Retaliação controlada ocorre após bombardeios americanos a instalações nucleares iranianas. Região entra em estado de alerta máximo; tensão se espalha até o Iraque.
O Irã lançou, na noite de segunda-feira (23), um ataque com mísseis contra a base aérea de Al-Udeid, a maior instalação militar dos Estados Unidos no Oriente Médio, localizada em Doha, capital do Catar. A ofensiva, batizada de Operação Anúncio da Vitória, foi uma resposta ao recente bombardeio americano contra três centros nucleares iranianos, ocorrido no sábado (21).
Segundo o Pentágono, não houve vítimas ou danos significativos, e o ataque teria sido deliberadamente limitado, numa tentativa de evitar uma escalada. Mesmo assim, o impacto psicológico foi imediato.

Pânico em Doha: população relata clima de guerra
Moradores de Doha relataram cenas de pânico nas ruas, com pessoas chorando, recebendo ligações incessantes de familiares e tentando se proteger em meio ao caos. Um residente da capital qatari, que preferiu não se identificar, afirmou à Folha ter presenciado a interceptação dos mísseis no céu da cidade.
“O impacto gerou clarões fortíssimos nas vias. Foi assustador. Achamos que a guerra tinha chegado aqui”, disse. Luzes intensas causadas pelo choque dos projéteis iluminaram a cidade, enquanto shoppings centers e centros comerciais foram fechados imediatamente, e o sistema de defesa local entrou em ação.
Iraque em alerta, mas sem confirmação de ataque
Além do Catar, o Irã também anunciou que teria atingido a base de Ain al-Asad, no Iraque — outro importante ponto estratégico dos EUA na região. No entanto, não há confirmação oficial de que mísseis tenham atingido o local.
Segundo o comando militar norte-americano no Iraque, as defesas antiaéreas foram acionadas e os militares foram conduzidos a abrigos de segurança, mas nenhum projétil foi registrado. A base já havia sido alvo de um ataque iraniano em 2020, após a morte do general Qassem Soleimani por ordem de Donald Trump — naquele contexto, foi a primeira vez que o Irã atacou diretamente forças dos EUA.
A situação no território iraquiano é ainda mais volátil devido à presença de milícias xiitas armadas pelo Irã, herança do vácuo político deixado pela queda de Saddam Hussein, em 2003, e agravado pelas disputas sectárias e influência iraniana na política local.
Risco de guerra regional
Mais cedo, Israel havia realizado bombardeios contra centros ligados ao regime iraniano, em uma possível tentativa de desestabilizar Teerã. O ex-presidente americano Donald Trump, por sua vez, declarou no domingo (22) que “desejava o fim do conflito” após o bombardeio norte-americano, mas a líder suprema iraniana rejeitou qualquer recuo.

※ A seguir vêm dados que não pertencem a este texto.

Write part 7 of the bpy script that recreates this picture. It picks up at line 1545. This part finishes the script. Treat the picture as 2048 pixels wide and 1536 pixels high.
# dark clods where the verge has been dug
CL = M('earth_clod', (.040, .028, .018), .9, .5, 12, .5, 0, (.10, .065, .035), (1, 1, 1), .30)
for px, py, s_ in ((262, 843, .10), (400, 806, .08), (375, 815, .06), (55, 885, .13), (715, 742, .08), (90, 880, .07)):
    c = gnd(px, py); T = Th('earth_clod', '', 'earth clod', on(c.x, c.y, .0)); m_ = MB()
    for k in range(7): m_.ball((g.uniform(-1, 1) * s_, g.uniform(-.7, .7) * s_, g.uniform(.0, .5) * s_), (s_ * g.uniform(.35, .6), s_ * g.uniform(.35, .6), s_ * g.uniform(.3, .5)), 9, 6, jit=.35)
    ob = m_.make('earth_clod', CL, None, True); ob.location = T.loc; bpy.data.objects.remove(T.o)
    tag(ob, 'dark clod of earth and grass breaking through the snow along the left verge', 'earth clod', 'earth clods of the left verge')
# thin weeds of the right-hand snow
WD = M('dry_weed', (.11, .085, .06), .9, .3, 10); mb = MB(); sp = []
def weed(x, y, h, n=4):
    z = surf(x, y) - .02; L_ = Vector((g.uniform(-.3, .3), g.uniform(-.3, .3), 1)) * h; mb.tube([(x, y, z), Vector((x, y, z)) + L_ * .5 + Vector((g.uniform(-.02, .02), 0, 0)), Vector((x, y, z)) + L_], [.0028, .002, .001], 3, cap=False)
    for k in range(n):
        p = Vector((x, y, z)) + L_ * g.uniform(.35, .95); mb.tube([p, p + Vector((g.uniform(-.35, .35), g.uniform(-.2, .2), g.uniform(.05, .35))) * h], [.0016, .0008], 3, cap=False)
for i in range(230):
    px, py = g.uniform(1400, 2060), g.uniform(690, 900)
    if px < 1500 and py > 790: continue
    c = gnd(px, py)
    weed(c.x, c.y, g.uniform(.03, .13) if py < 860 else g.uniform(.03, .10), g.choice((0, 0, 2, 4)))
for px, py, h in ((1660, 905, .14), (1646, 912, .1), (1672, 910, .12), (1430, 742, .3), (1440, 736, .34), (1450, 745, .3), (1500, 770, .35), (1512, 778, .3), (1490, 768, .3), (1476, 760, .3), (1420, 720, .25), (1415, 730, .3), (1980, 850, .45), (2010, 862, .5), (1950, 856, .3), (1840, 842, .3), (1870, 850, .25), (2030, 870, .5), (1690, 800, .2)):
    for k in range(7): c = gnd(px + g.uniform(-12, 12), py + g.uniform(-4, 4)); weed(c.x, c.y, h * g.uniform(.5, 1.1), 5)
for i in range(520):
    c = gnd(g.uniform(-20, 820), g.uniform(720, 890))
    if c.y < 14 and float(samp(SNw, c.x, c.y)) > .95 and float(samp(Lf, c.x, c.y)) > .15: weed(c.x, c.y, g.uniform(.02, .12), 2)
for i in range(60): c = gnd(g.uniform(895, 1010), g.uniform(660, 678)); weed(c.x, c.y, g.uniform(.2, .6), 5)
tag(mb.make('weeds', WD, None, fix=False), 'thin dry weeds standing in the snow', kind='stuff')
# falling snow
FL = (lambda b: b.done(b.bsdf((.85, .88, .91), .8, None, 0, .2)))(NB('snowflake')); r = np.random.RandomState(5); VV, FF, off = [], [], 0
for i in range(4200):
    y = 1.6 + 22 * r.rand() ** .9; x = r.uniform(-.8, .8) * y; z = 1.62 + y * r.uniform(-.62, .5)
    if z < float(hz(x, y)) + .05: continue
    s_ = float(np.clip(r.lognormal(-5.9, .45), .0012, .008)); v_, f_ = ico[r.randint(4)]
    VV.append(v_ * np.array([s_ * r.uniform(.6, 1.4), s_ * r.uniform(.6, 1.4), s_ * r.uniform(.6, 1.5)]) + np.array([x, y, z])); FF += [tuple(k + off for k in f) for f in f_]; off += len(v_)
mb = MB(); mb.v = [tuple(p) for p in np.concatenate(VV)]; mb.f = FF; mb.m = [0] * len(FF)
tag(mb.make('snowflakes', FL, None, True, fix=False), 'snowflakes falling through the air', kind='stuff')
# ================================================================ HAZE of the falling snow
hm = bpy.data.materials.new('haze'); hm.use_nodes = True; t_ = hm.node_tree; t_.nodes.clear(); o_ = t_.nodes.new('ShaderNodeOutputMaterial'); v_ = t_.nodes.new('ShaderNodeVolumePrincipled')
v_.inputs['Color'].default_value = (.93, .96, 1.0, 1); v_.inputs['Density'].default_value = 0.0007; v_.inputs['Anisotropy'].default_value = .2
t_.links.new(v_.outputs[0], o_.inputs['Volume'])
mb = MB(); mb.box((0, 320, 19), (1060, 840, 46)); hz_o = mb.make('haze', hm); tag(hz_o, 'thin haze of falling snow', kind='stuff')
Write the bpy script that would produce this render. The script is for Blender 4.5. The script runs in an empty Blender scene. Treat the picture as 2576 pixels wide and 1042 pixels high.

Trump ainda ameaçou Teerã, advertindo que uma nova retaliação contra alvos dos EUA teria como resposta “um ataque devastador e incontrolável”. Já o atual secretário de Estado americano, Marco Rubio, endureceu o tom: “Se o regime iraniano agir, vai se arrepender profundamente”, afirmou nesta segunda.
Cresce temor de espraiamento do conflito
Analistas internacionais alertam para o risco crescente de espraiamento do conflito no Oriente Médio. Embora a retaliação iraniana tenha mirado exclusivamente alvos militares e seja vendida como “proporcional” ao ataque de sábado, os lançamentos de mísseis por parte do Irã contra Israel vêm sendo mais agressivos, atingindo centros urbanos civis.
O presidente francês, Emmanuel Macron, clamou por um retorno urgente às negociações sobre o programa nuclear iraniano, frisando a necessidade de evitar uma “espiral do caos”. Segundo ele, “é hora de diplomacia, não de destruição”.
Catar, um novo epicentro?
Com 2,6 milhões de habitantes e uma imagem consolidada como ilha de estabilidade e prosperidade no Golfo, o Catar volta ao centro da crise internacional. Após sediar a Copa do Mundo em 2022 e superar o bloqueio diplomático imposto pela Arábia Saudita em 2017, o país agora se vê diretamente ameaçado por um conflito de proporções imprevisíveis.
A base de Al-Udeid, situada a apenas 350 km da costa iraniana, permanece sob vigilância máxima. Embora os EUA tenham removido suas principais aeronaves do local na semana passada, outras bases americanas na região seguem em alerta máximo, em meio ao agravamento da crise.